Ter inleiding
De titel van deze bundel is niet door de schrijfster verzonnen en dit woord ter inleiding is het evenmin. Trouwens, het initiatief tot uitgave van dit boekje is niet van haar uitgegaan: had het aan haar gelegen dan zouden haar schetsen van Parijse figuren en toestanden in de vergetelheid van kranten- en tijdschrift-archieven zijn ondergegaan.
De uitgever nu zou dit zonde en jammer gevonden hebben en terecht, naar mijn mening. Bibebs Parijse schetsen, zo goed als de verhaaltjes over haar kinderen die ze regelmatig in Vrij Nederland en de bladen van De Nieuwe Pers publiceert, vormen een zo persoonlijk soort journalistiek, dat ze zich onmiddellijk van de meeste journalistiek-van-de-dag onderscheiden.
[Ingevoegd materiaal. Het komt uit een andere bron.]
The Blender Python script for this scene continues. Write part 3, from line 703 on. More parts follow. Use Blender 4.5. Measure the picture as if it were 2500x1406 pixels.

Waarin ligt Bibebs voortreffelijkheid? In de eerste plaats in haar nieuwsgierigheid, journalistieke, ja literaire deugd bij uitstek. Wanneer Bibeb zich in het hoofd heeft gezet iets over een zekere zaak of persoon te weten te komen, dan zal de onderste steen boven komen eer zij zich van dit voornemen laat afbrengen. En eenmaal met haar slachtoffer in gesprek, dan gelden voor haar geen overwegingen van bescheidenheid: zij vraagt wat ze weten wil.
Tweede deugd is haar oprechtheid: Bibeb schrijft niemand naar de mond, noch de figuur die ze ondervraagt, noch de lezer, die het allemaal misschien fraaier zou wensen dan het in wezen is. Bij alle vluchtigheid, aan de journalistiek eigen, zal dan ook in haar beschrijvingen van mensen en toestanden in Parijs wellicht iets beklijfd zijn van wat karakteristiek is voor deze tijd.